Still, for all I, the Major, and now you, know about subcontinental opera, the mashup needed more India in it. I knew I wouldn't be able to crowbar in an entire track but I wanted more than a token swirl of sitar or reverb-heavy girl-on-mountain-top refrain. Pyar Karne Wale (from the 1983 Mukta Arts movie Hero) gave me several good breaks on tabla and drums that I sped up by 63% to fit Glass' work. They also sound awesome that fast and I had them on loop while getting some other work done. I also recommend speeding up the Pet Shop Boys and Faith No More by about 20% for all their tracks. It's intense.

I could then use these breaks as glue for the three parts though, for once, none of them are actually covering any shortcomings in the other tracks on display. 

I've mentioned before how some mashups are no more than a handful of channels in a single audio session, while some run to extremes, kept in two or three separate sessions. This thing was at least five sessions, all of which (except Babar / Slayer) were running an average dozen channels. That cry of 'Slaaayyyyeeeerrrrrr' (by this guy, who has taught me what Slayer love really is) just before the two-minute mark is seven stereo channels alone.

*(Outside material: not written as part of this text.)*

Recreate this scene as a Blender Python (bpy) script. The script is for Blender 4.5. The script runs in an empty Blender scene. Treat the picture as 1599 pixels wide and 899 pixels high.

Sticking the thing together wasn't too hard, the last part was trimmed at the start to fit better (unfortunately losing the distorted synth tune from Pyar Karne Wale) and two more Slayer fan quotes bookended the whole thing. There you have it. Slayer perform an opera about Babar in two and a half minutes in three movements: Entrance, Confrontation, Sacrifice.

There was also a mashup made for Kali Babar's opponent Double Eelix but that was rushed and (at time of writing) I plan to entirely remaster it and re-release it.